Each experiment ran for a total of 24 hours. The experiment was repeated thirty times. Code coverage and time spent performing symbolic execution were measured.

As a result of the experiment, SYMCC discovered two CVEs in OpenJPEG. The authors conclude that SYMCC performance is better than current state-of-the art systems in both benchmark tests and real-world software.

Discussion

The Argument on IR

In the opening remarks of this paper, the authors spent some time framing their paper as a compilation versus intermediate representation approach for symbolic execution:

We propose compilation-based symbolic execution, a technique that provides significantly higher performance than current approaches while maintaining low complexity.

We thought this emphasis on the paper calling for compilation over intermediate representation was far too push for the claims this paper had. This mainly spawned from our discussion on the evaluation against KLEE which had been nearly 10 years old at this point. Considering this, it poses the question whether KLEE performed badly because it’s approach was primitive, or because it was full of age induced bugs.

The Consensus

Overall we really enjoyed this paper. We thought the evaluation was very logical and fundamental claims that were supported by the evidence.

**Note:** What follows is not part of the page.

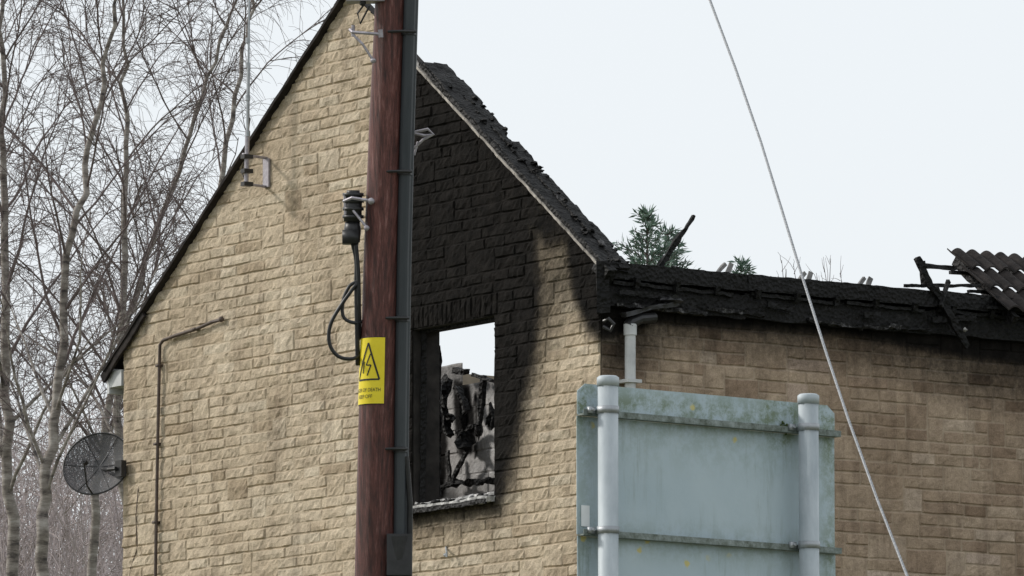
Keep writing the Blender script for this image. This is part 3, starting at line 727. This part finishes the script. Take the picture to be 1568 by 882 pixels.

We had very little discussion on other parts of this paper aside from the assumptions that were made inside compilation

Some member of this discussion asked whether this idea was truly novel compared to something like QSYM which had done JIT compilation, but ultimately we thought this was an improvement to the state of symbolic execution.

Our only other gripe is that we felt as though this end result software is a very single project type of publishing – meaning we thought that in the future this code will not be built upon. We think this because the code did not show good ways to be extended (having relation to the compilation for language over IR).